* [Entries taken from a collection]

++++++++++++++++++++

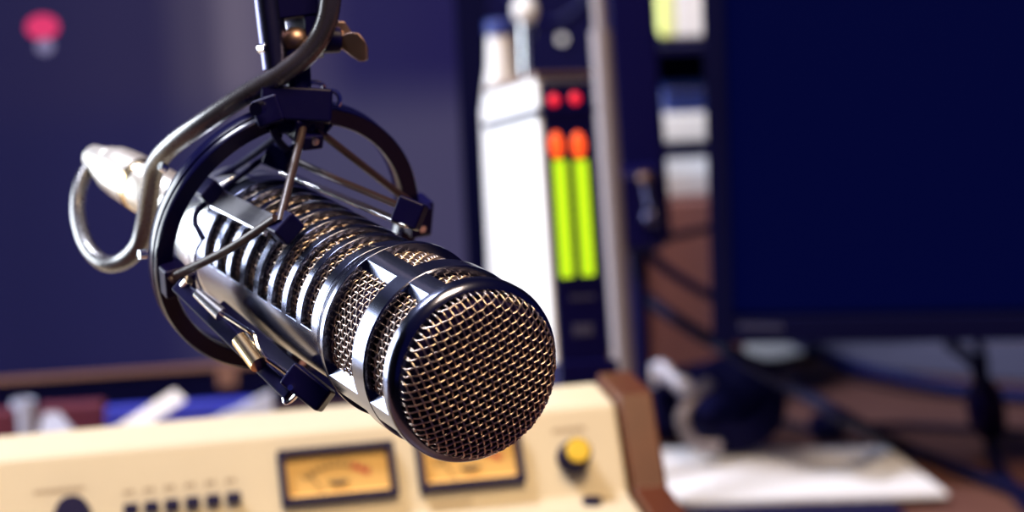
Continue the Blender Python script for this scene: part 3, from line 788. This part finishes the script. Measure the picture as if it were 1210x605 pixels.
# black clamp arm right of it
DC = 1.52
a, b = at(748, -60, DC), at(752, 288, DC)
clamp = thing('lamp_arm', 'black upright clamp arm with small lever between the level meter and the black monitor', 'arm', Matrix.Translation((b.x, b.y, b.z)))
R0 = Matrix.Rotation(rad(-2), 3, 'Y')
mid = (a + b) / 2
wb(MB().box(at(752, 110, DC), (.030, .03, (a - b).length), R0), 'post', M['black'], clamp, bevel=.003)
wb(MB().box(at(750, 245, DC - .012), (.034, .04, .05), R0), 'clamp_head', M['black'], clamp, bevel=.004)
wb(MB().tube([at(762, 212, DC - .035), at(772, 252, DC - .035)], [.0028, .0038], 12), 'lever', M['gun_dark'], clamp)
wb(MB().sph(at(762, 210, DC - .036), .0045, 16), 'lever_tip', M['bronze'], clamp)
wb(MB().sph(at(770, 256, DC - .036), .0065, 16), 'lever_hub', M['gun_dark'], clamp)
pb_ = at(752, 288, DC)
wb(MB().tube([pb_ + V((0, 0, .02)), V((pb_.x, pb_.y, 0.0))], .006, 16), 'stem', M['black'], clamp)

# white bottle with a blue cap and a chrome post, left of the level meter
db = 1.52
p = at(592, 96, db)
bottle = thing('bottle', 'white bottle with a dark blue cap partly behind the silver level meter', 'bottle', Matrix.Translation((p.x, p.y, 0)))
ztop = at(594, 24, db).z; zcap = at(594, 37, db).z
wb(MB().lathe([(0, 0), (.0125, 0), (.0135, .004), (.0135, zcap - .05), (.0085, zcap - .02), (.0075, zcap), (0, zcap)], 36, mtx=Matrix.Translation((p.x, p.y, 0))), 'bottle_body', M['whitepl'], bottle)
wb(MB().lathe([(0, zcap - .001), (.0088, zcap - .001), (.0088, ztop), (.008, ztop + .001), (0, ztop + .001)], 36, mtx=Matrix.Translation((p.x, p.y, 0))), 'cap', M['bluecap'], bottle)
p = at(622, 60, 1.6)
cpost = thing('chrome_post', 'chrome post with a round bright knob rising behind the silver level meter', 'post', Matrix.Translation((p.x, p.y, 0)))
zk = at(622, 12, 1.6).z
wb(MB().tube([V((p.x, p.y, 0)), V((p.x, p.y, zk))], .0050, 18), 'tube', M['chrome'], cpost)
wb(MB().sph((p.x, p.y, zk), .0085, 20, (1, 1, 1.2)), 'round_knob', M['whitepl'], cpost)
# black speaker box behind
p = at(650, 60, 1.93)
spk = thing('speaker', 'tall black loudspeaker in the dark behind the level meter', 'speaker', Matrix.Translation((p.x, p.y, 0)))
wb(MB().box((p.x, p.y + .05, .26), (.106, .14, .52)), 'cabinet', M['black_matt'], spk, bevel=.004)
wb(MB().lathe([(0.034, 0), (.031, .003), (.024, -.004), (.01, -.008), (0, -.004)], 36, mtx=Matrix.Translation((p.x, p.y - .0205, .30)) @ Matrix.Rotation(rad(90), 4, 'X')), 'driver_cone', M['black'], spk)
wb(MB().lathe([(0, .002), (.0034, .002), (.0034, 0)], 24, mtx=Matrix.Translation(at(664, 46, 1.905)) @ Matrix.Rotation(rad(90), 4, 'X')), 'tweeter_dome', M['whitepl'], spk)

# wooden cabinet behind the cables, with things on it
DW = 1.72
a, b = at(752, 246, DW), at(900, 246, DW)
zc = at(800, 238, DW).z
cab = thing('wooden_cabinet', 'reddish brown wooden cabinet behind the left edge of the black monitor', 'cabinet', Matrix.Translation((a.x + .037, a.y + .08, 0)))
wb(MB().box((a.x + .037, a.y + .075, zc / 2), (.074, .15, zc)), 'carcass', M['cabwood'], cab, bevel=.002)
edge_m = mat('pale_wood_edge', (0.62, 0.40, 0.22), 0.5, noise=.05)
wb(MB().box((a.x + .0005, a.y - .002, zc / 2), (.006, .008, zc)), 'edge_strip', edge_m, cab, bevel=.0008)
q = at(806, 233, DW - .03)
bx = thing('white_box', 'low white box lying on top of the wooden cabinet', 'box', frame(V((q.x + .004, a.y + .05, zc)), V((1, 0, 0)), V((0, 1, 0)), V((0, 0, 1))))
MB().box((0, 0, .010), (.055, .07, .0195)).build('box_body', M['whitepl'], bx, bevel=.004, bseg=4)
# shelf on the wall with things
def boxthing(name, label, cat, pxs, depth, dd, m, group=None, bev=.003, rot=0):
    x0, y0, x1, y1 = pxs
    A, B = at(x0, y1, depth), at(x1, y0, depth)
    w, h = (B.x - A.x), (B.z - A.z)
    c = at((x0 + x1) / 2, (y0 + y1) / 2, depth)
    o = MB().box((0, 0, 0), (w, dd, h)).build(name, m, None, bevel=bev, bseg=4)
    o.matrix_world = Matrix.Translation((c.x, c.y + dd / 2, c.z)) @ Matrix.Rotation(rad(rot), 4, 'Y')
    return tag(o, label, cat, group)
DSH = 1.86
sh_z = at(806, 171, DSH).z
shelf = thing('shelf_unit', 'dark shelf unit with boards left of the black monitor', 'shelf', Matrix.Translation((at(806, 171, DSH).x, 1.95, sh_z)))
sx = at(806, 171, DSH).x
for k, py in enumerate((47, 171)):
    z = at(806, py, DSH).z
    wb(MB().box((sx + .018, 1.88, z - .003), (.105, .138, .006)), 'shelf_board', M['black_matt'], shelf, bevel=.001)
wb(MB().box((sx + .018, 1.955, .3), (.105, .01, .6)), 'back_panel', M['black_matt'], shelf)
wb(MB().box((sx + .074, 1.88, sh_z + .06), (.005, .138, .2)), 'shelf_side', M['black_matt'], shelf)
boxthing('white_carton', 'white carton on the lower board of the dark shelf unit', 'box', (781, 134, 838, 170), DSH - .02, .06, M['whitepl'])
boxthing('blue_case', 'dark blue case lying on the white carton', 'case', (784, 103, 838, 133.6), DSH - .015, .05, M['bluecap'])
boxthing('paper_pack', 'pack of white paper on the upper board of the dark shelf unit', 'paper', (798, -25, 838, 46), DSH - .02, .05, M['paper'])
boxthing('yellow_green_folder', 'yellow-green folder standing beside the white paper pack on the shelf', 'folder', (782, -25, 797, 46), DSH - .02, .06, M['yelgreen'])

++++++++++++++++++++

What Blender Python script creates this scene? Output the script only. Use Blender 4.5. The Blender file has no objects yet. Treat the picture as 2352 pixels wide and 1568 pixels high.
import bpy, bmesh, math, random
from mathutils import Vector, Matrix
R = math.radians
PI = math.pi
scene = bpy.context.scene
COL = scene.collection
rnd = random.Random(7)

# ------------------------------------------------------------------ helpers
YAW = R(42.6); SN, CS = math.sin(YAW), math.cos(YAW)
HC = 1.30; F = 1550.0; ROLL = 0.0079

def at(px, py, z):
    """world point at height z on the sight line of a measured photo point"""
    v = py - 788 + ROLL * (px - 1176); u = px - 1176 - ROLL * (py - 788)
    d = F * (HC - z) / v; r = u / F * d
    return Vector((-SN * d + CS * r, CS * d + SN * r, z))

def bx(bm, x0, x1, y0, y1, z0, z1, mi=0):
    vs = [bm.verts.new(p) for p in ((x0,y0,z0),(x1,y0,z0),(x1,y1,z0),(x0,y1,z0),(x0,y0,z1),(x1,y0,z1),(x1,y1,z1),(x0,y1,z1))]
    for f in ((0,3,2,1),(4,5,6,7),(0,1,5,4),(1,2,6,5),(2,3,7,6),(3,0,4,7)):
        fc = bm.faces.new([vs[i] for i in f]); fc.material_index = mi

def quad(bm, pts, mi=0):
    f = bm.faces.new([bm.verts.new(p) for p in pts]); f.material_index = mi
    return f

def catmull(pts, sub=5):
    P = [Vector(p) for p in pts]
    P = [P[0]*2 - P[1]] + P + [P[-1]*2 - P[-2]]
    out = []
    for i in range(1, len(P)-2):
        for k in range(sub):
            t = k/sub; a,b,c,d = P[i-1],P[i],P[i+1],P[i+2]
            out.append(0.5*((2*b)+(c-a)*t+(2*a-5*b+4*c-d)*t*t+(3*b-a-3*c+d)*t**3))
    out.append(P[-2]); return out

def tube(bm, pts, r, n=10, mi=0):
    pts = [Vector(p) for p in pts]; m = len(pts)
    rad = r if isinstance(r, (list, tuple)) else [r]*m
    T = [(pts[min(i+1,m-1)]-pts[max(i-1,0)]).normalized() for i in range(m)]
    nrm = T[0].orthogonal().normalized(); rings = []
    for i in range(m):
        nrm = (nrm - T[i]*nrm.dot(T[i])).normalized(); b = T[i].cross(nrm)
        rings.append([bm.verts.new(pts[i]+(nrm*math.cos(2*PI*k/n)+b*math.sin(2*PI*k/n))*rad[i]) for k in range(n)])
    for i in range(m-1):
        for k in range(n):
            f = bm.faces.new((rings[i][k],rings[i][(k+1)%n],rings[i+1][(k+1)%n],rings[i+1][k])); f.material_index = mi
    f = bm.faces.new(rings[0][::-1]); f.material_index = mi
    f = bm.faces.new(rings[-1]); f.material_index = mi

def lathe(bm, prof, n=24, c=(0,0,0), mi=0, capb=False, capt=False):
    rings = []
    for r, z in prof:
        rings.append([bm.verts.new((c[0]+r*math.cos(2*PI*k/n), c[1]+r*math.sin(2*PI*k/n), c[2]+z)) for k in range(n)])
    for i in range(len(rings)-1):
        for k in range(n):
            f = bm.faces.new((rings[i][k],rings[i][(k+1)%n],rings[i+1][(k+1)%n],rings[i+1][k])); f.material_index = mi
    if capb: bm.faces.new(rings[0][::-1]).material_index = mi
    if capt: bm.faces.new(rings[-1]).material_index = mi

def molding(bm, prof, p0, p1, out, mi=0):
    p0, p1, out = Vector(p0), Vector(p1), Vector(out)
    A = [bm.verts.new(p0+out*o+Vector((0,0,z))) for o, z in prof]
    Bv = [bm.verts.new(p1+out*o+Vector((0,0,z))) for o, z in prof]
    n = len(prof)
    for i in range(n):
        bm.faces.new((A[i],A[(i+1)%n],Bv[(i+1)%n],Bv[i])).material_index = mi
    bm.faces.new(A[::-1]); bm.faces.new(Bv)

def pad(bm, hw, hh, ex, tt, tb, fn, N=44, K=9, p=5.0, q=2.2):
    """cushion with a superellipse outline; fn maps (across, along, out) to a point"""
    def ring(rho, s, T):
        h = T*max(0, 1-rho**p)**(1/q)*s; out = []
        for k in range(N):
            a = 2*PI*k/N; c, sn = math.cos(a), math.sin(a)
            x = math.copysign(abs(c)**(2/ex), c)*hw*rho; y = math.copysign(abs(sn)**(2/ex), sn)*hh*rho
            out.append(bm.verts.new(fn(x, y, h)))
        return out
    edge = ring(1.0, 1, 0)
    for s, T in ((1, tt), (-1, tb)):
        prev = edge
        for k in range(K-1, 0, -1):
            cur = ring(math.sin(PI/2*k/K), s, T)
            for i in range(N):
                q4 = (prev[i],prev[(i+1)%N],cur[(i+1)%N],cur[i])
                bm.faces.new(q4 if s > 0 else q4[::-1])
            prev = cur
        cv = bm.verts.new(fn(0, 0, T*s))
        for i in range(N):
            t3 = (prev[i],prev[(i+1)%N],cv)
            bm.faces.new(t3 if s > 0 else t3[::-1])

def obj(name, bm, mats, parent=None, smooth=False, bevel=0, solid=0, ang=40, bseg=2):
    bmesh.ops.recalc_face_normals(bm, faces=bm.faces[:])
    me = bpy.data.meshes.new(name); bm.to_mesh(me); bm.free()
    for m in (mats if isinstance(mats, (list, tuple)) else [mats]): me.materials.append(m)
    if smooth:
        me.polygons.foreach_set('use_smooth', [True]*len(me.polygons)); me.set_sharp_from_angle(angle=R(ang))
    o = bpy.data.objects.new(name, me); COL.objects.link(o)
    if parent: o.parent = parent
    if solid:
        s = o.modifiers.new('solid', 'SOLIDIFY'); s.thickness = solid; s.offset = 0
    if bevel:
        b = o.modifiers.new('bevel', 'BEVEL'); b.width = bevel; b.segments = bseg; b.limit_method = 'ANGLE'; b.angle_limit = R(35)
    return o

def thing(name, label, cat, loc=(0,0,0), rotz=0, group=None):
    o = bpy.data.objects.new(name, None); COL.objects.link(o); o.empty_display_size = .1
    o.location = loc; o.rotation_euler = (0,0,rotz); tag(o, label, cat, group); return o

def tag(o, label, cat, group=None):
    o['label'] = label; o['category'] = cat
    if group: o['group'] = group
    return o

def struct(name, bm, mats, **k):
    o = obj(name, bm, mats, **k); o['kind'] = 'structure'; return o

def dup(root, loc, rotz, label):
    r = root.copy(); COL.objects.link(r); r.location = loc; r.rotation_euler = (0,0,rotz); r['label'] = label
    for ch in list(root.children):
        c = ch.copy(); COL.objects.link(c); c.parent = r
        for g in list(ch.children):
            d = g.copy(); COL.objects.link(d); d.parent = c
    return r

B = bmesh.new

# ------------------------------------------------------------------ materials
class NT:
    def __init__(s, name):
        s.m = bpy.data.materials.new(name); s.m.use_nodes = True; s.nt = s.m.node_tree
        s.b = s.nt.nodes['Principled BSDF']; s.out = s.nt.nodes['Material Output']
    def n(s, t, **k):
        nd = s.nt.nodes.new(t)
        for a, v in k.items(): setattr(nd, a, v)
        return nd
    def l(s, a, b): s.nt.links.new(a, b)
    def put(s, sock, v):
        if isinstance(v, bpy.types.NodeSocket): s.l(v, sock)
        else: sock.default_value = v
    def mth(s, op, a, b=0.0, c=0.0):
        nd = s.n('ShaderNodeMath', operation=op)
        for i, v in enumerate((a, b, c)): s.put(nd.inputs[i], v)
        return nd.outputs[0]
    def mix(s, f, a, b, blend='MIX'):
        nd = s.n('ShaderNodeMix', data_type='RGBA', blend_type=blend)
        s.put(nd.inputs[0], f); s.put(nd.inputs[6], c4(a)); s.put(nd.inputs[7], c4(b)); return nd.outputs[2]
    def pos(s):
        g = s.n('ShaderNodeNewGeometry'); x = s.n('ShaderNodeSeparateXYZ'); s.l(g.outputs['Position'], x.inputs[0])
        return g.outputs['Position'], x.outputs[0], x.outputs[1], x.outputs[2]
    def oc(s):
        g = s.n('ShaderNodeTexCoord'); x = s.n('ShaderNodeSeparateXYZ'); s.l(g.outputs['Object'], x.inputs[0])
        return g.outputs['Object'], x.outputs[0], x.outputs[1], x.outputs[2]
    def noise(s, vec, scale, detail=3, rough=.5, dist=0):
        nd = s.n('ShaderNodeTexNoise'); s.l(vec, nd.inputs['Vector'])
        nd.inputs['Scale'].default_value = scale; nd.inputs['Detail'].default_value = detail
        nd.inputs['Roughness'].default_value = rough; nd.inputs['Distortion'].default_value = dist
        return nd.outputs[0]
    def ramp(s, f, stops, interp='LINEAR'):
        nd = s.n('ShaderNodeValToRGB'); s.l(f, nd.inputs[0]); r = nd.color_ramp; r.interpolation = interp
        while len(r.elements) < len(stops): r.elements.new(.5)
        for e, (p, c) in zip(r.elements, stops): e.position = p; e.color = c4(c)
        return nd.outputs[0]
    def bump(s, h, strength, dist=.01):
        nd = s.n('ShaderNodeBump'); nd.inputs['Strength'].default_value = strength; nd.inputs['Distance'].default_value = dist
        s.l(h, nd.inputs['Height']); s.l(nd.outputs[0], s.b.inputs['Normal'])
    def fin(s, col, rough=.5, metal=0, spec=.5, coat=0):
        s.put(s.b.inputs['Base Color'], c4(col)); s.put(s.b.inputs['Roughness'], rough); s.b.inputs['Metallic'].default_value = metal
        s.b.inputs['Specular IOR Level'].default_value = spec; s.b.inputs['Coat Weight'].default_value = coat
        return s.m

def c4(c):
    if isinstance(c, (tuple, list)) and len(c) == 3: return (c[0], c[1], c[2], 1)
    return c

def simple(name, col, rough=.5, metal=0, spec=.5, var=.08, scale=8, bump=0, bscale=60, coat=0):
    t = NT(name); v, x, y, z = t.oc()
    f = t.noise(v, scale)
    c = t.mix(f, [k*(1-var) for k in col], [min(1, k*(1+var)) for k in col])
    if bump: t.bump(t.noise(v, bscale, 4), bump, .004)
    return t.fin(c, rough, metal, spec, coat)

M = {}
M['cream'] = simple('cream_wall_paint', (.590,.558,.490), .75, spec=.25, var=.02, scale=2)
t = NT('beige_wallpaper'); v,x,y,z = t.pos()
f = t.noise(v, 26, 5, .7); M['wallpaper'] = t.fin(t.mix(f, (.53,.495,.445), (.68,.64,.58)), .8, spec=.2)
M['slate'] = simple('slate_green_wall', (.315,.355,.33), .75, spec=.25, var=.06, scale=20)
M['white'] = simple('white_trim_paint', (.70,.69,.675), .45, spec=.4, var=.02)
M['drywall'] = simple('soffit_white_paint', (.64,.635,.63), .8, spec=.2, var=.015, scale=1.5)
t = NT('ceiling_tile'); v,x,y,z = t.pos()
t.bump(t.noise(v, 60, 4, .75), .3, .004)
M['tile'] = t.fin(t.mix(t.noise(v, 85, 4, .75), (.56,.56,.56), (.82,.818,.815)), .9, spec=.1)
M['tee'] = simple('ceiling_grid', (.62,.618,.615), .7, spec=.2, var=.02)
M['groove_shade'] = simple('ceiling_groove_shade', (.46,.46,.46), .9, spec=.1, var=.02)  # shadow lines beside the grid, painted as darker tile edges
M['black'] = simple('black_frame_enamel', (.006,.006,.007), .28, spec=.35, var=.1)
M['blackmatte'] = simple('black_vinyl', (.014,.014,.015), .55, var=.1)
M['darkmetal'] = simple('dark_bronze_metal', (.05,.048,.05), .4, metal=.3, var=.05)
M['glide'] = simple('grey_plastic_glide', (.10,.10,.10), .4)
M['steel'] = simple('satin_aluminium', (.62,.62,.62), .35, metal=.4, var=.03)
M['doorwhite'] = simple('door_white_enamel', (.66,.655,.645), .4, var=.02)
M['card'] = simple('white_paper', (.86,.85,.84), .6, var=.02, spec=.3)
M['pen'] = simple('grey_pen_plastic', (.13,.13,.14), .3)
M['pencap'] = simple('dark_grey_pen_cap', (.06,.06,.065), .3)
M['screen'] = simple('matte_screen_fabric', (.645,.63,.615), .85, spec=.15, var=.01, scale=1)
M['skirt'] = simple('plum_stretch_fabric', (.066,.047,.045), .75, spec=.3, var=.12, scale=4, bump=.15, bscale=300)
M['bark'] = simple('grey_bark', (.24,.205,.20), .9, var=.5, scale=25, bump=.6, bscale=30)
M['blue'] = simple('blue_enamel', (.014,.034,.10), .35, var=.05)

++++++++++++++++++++

* [Directive]
In the listing, how many lines hold "Blender"? Answer with a bare number.

* [Task result]
2